The combination means a dramatic shift in freight movement in the US, and as noted, not one remotely aligned with the US transportation blueprint. Rail freight will lose its fossil fuels and it will lose a lot of tonnage to road freight. Road freight will lose its fossil fuels, but more than make up for it by taking cargo away from rail.
Rail companies are backing themselves into a corner where bankruptcies will be the norm. I don’t imagine their shareholders will like that. As GE has dissolved year after year since Welch’s string of unparalleled success was shown to be destructive cost-cutting combined with cooking the books (pro tip: if someone says ‘financialization’, they mean what Welch did), so too will the freight rail majors. The US is somewhat powerless to prevent this due to a bunch of systemic issues, and it likely won’t be able to electrify rail until a couple of the big companies have failed and the government is forced to step in. That’s probably not before 2040 and likely 2050.
And while autonomous electric trucks will be cheaper and lower carbon than diesel rail in North America, they’ll still be more expensive logistics than electrified water and rail in major Asian economies, and electrified trucks covering the much shorter distances in Europe.
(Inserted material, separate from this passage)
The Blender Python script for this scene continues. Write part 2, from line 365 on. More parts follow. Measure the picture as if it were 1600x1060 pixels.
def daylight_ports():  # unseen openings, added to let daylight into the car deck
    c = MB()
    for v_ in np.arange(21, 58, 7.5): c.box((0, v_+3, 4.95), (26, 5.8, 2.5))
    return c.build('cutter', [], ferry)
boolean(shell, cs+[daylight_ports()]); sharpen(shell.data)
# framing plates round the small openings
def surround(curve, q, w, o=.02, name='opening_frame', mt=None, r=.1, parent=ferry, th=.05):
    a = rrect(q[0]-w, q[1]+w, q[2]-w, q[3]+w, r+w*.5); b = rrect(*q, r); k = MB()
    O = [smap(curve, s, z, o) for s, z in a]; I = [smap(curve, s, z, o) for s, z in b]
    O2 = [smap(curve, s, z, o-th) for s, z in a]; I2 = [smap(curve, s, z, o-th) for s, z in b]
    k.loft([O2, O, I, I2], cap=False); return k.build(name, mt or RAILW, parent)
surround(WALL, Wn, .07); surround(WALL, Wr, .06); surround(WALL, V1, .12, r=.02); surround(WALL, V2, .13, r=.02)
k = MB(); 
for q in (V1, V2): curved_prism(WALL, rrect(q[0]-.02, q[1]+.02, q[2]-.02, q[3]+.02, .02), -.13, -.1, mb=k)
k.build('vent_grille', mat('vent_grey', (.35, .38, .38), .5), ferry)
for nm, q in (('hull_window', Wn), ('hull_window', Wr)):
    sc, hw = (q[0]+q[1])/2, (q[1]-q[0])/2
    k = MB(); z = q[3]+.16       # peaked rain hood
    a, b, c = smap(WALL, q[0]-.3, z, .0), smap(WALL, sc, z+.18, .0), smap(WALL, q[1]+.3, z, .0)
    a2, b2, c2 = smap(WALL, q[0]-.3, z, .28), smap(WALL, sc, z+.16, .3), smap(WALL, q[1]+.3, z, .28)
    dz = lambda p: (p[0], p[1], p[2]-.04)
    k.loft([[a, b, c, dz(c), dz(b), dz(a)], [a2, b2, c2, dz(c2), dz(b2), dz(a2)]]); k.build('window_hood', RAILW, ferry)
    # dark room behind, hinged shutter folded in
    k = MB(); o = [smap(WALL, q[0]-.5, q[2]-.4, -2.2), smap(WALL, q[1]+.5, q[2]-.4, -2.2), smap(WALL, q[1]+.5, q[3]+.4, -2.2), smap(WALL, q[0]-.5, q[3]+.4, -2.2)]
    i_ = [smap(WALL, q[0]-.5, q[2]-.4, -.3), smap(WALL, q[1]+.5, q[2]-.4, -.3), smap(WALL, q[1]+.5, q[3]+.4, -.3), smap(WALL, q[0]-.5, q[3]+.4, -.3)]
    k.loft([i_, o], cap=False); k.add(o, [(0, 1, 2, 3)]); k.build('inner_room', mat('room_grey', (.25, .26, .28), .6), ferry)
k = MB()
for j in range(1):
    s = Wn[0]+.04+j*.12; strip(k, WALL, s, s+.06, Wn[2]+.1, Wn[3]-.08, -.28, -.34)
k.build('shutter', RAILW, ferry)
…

The US, and hence North America, is allowing its logistics to become a competitive disadvantage.
Nonetheless, this reality of low carbon electric freight trucking inverting assumptions in the US blueprint and other mode-shifting perspectives is good news. The race to zero emissions is good for everyone, and perhaps this will awaken the North American rail sector from its slumber, recalcitrance, and strategic failures.